A estas alturas de la vida el fútbol me importa poco. Aplaudí con entusiasmo tanto “iniestazo” como el extraordinario churro con el que Nayim traspasó la portería del Chelsea en 1995. Me gusta la literatura de fútbol, me encantan los recuerdos futboleros de Antón Castro, Paco Úriz y de tantos amigos a los que quiero y respeto. De chaval le di a la pelota con mucha torpeza: tiempos en los que los futbolistas eran héroes y no modelos de peluquería forrados para toda la eternidad. Tiempos en los que “el fútbol era fútbol” y no un máster de sociología empresarial made in Guardiola.


Sé que los propietarios de los clubs profesionales de fútbol – todos ricos- no lo son por especular con las fichas de los jugadores y sus contratos de imagen, ni por conseguir un pedazo de la tarta de los derechos de televisión, ni por las comilonas de los fines de semana o la notoriedad social. No: lo son por amor a los colores, esos que en las camisetas van acompañados de los logos de las empresas sociales patrocinadoras, mayormente casas de apuestas que tanta felicidad aportan al mundo y tanto apoyan el juego limpio.

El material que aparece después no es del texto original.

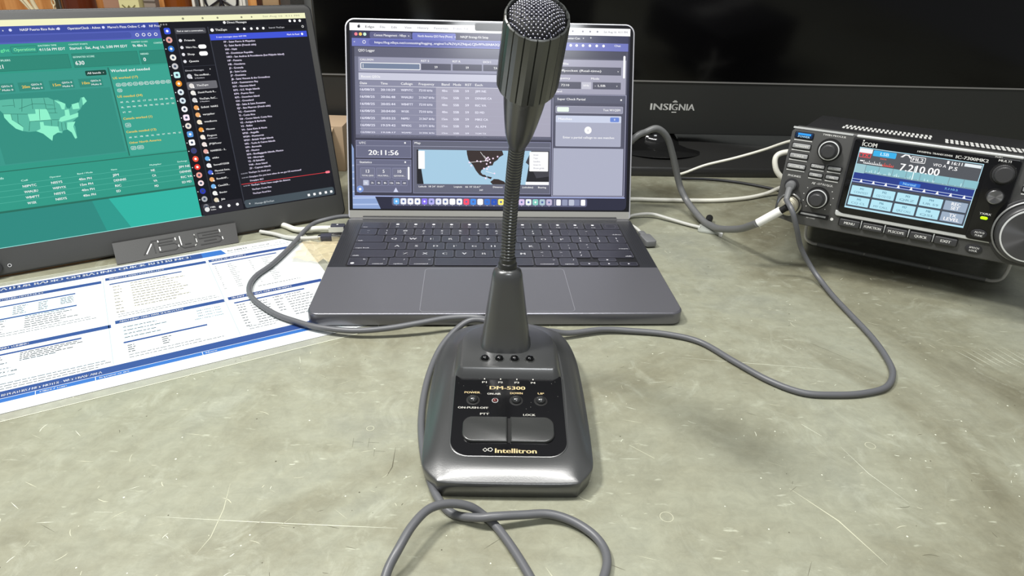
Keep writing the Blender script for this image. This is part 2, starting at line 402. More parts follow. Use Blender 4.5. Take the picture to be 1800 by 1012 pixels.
# ------------------------------------------------------------------ portable monitor (local mm: x left is negative from its right edge, y up the face)
mon = thing('portable_monitor', 'black portable monitor with green dashboard and chat list, at the left edge of the desk', 'monitor', frameM((-.1922, .7321, .0027), .5865, 1.3202))
mb = mat('monitor_plastic', '4a4a49', .45, bump=(700, .1, .0004)); mb2 = mat('monitor_bezel_edge', '2d2d2e', .35)
b = MB(MM); b.slab(rrect(-359.7, 0, 0, 226.4, 7, 6), -9, -.6, mb2, 1.2, 3, True); b.build('housing', mon)
b = MB(MM); b.slab(rrect(-358.2, 1.5, -1.5, 224.9, 6, 6), -.8, 0, mb, .3, 2); b.build('bezel', mon)
b = MB(MM)
L0, L1, L2, L3, L4 = .06, .10, .14, .18, .22
X0, X1, Y0, Y1 = -352, -7.8, 24.4, 217.9
b.box(X0, Y0, -.3, X1, Y1, .03, scr('08090b'))
b.rect(X0, 212.6, X1, Y1, L0, scr('f4f4c8'))                         # menu bar
for x, w in ((-128, 2.2), (-110, 2), (-96, 2), (-73, 2), (-63, 1.6)): b.disc(x, 215.2, w*.5, L1, scr('8d8d74'), 8)
b.text('Sat Aug 16  4:11 PM', -52, 215.4, L1, scr('a8a88e'), 1.6, 38)
# browser window
b.rect(X0, 56, -148, 212.6, L0, scr('2f9a86')); b.rect(X0, 205.8, -148, 212.6, L1, scr('3a4aa0')); b.rect(X0, 198, -148, 205.8, L1, scr('5260b8'))
wt = scr('f2fff8'); pu = scr('ffffff')
for x, t, w in ((-262, 'NASP Puerto Rico Rule', 26), (-226, 'OperatorClock - Adven', 26), (-194, "Marvo's Pizza Online C", 27), (-159, 'NF Prop', 10)): b.text(t, x, 209.4, L2, pu, 2, w)
for x in (-275, -235, -198.5, -166): b.text('x', x, 209.4, L2, pu, 1.6)
for x in (-268, -232, -196.5, -162.5): b.disc(x-1, 209.4, 1.2, L2, scr('d8dcff'), 10)
for x in (-171, -165.5, -160.5, -155): b.ring(x, 201.8, 1.5, .5, L2, pu, 12)
b.rect(-345, 199.3, -176, 204.6, L1+.02, scr('4654a8'), 2)
cg = scr('2b8876'); cg2 = scr('38a390'); ln = scr('1f6f60'); yl = scr('ffd24a'); dkg = scr('256e5e'); tg = scr('d6fff2')
b.text('Insight', -287, 193, L2, scr('6df0a8'), 2.5, 13.5); b.frame(-272.5, 190, -253, 196, .35, L1, dkg, 1); b.text('Operations', -270.5, 193.1, L2, scr('8ff0b0'), 2.5, 16)
b.text('EASTERN TIME', -251.8, 195.6, L2, tg, 1.2, 14); b.text('4:11:56 PM EDT', -251.8, 192.3, L2, pu, 2.2, 20)
b.text('CONTEST STARTS', -228.4, 195.6, L2, tg, 1.2, 15); b.text('Started - Sat, Aug 16, 2:00 PM EDT', -228.4, 192.3, L2, pu, 2.2, 47)
b.text('CONTEST CLOSES', -177.4, 195.6, L2, tg, 1.2, 14); b.text('9h 48m 3s', -177, 192.3, L2, pu, 2.2, 12); b.text('CONTEST', -158.5, 194, L2, tg, 1.4, 8)
for (x0, x1) in ((-300, -230.7), (-228.2, -174.4), (-172.6, -148)):
    b.rect(x0, 175.4, x1, 187.6, L1, cg); b.frame(x0, 175.4, x1, 187.6, .3, L1+.02, ln)
b.text('MULTIPLIERS', -288, 184.6, L2, tg, 1.5, 13); b.text('21', -285, 179.6, L2, pu, 3.2)
b.text('ESTIMATED SCORE', -227.4, 184.6, L2, tg, 1.5, 17); b.text('630', -226.8, 179.4, L2, pu, 3.4)
b.text('NEEDED', -172, 184.6, L2, tg, 1.5, 7); b.text('0', -170.5, 179.6, L2, pu, 3.2)
b.rect(X0, 96, -202, 173.6, L1, scr('38998a')); b.rect(-201.5, 92.5, -148, 174, L1, cg2); b.rect(-202.3, 92.5, -201.2, 174, L1+.02, dkg); b.rect(X0, 90.6, -148, 91.4, L1+.02, dkg)
b.rect(-221, 167.6, -204, 172.2, L2, scr('12463c'), 1); b.text('All bands', -219.5, 170, L3, pu, 1.7, 11); b.text('v', -206.8, 170, L3, pu, 1.2)
for x, t in ((-294, '40m'), (-272, '20m'), (-248.5, '15m'), (-225.5, '10m')):
    b.rect(x-2.5, 158, x+16.5, 165.5, L1+.02, scr('2f8a7a')); b.text(t, x, 161.6, L2, yl, 2.3, 6); b.text('QSOs 0', x+7.2, 163.1, L2, pu, 1.4, 8); b.text('Mults 0', x+7.2, 159.9, L2, pu, 1.4, 8)
# map of the states
def map_mm(p):     # map outline units to mm on the glass
    x, y = p; return (-269.6+.1067*x-.0296*y, 237.0-.009*x-.1201*y)
mapc = scr('2f8f7e'); b.rect(-300, 97, -204, 156.5, L1+.02, scr('318f80'))
us = [(-60, 715), (60, 702), (220, 695), (330, 690), (370, 708), (400, 705), (425, 722), (455, 735), (465, 765), (490, 770), (495, 755), (520, 735), (555, 725), (565, 690), (590, 685), (610, 720), (580, 745), (565, 775), (545, 790), (550, 830), (520, 855), (505, 870), (530, 900), (545, 985), (535, 995), (505, 945), (480, 920), (440, 930), (435, 950), (400, 940), (370, 960), (365, 1003), (330, 975), (300, 950), (260, 930), (200, 935), (160, 928), (110, 905), (65, 870), (30, 810), (0, 780), (-60, 760)]
lt = scr('8ff2cc'); mt = scr('5ab9a2')
b.poly([map_mm(p) for p in us], L2, mt)
for q in ([(25, 805), (75, 808), (85, 850), (160, 900), (158, 928), (110, 910), (65, 870), (30, 830)], [(240, 773), (320, 773), (335, 800), (355, 850), (205, 860), (190, 808), (245, 805)],
          [(275, 865), (300, 865), (305, 890), (350, 895), (405, 900), (415, 935), (440, 940), (400, 945), (370, 965), (365, 1003), (330, 975), (300, 950), (250, 930), (280, 915)],
          [(375, 710), (425, 722), (455, 735), (450, 775), (430, 775), (415, 740)], [(450, 780), (480, 775), (490, 820), (550, 800), (550, 830), (490, 850), (430, 865), (410, 860), (420, 835), (455, 820)],
          [(470, 870), (530, 865), (515, 900), (545, 985), (530, 990), (505, 945), (470, 920)], [(500, 740), (550, 725), (560, 770), (510, 775)], [(575, 690), (590, 685), (612, 715), (585, 745)]):
    b.poly([map_mm(p) for p in q], L3, lt)
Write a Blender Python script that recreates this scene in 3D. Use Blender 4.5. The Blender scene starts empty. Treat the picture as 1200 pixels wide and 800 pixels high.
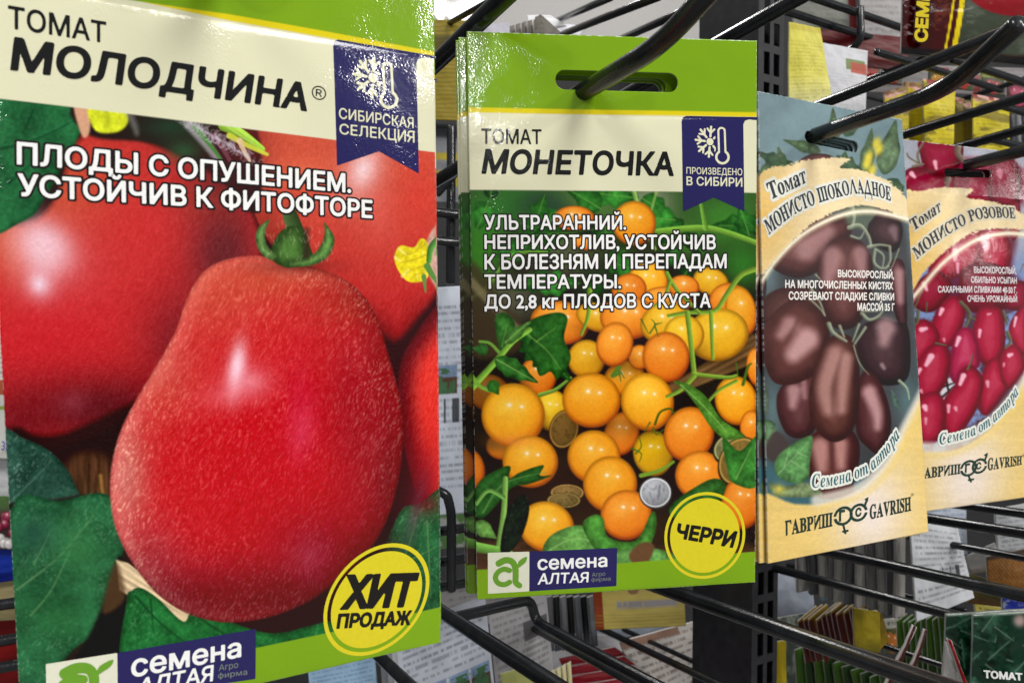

Al parecer Zaragoza necesita de manera urgente y prioritaria un campo de fútbol municipal acorde con su categoría, aunque vaya a usarlo de manera preferente una sociedad anónima deportiva. No seré yo quien lo niegue, no sé mucho de fútbol. Ahora, si fuera por mí, que se gaste más en bibliotecas y cultura. Y si no, mitad y mitad y todos contentos ¿de acuerdo?